Comment Re:Correct, but also incorrect (Score 3, Interesting) 643

You've created a strawman, attributed it to "they" and seem to be completely oblivious to the actual argument, and certainly nobody say there would be "no problems", they say it would constrain the government to only spend money that the country actually has right now.

When money is backed by something physical it prevents the government from spending more than it has by printing (or adding ten zeros) to its bank account whenever it wants, therefore devaluing the money that is already in existence.

You can't print gold so the government has to try a lot harder to spend money it doesn't actually have.

That's the real point of a hard money currency system, the fact that you hear gold (and silver) all the time is that it's just a convenient, historic store of wealth, if there was something more convenient the argument would be made for that.

Also you conveniently leave out the fact that it was while on the gold standard that the US, the UK and France became world powers, and once they went to fiat currencies became mired in debt and devaluation and lost their prosperity and declined.

It's not about money, it's about an inbuilt restriction to preventing politicians writing blank cheques until the country is broke, like most western countries are - as we see the beginnings of with Greece, Ireland, the UK and soon The US if it doesn't get its spending under control and cut the services it can't afford.

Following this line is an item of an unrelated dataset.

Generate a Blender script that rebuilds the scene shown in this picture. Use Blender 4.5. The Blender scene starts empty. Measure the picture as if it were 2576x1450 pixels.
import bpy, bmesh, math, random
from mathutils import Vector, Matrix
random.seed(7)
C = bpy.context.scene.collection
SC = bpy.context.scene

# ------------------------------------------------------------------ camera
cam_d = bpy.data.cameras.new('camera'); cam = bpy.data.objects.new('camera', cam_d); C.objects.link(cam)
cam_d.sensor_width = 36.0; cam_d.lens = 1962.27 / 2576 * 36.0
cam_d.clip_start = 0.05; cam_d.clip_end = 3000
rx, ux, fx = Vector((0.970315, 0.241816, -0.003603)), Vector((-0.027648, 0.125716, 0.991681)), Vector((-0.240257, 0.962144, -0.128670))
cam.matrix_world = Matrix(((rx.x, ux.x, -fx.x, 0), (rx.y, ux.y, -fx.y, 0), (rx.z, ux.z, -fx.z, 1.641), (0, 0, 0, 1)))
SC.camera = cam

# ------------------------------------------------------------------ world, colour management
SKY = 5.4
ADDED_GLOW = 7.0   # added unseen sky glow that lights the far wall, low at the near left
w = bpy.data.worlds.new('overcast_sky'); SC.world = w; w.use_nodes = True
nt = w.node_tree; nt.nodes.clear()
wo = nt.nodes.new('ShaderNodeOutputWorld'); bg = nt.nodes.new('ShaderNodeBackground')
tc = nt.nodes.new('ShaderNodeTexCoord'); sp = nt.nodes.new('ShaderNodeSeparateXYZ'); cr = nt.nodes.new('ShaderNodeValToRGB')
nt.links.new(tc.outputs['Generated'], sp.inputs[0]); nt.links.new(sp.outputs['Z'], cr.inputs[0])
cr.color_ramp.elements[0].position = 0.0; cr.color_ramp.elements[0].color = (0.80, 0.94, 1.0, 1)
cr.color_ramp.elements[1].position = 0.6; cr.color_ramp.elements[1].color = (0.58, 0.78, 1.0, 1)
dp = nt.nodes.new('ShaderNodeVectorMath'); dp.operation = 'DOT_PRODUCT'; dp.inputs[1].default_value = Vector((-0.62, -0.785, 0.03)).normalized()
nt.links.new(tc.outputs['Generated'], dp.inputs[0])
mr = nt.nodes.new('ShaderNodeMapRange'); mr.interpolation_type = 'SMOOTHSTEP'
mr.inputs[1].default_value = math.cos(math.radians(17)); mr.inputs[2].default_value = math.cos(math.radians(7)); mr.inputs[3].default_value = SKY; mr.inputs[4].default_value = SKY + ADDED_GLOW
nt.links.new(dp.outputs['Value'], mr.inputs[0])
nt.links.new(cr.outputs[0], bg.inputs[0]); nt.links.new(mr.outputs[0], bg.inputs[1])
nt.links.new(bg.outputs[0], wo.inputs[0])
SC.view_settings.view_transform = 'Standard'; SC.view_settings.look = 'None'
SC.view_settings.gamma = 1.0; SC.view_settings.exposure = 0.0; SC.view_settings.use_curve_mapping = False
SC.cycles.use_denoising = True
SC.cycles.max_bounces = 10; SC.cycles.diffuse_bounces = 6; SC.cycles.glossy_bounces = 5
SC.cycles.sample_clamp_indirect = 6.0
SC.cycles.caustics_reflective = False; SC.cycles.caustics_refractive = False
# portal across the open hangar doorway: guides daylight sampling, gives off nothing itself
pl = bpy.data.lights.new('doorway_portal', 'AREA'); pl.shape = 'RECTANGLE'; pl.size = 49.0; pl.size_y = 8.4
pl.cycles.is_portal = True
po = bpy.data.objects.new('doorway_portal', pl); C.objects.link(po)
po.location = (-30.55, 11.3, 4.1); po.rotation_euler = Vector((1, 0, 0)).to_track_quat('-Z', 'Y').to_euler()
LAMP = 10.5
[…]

Finally you make it out like the current Fiat money system has proved itself superior, yet every single fiat currency in history has imploded at around 50 years due to unrelenting printing. You do realise it's only been implemented in the US for 38 years and that government spending has been increasing exponentially over that time compared to revenue? Do you think that can continue forever? Or do you think they'll get to a point and say, that's enough spending?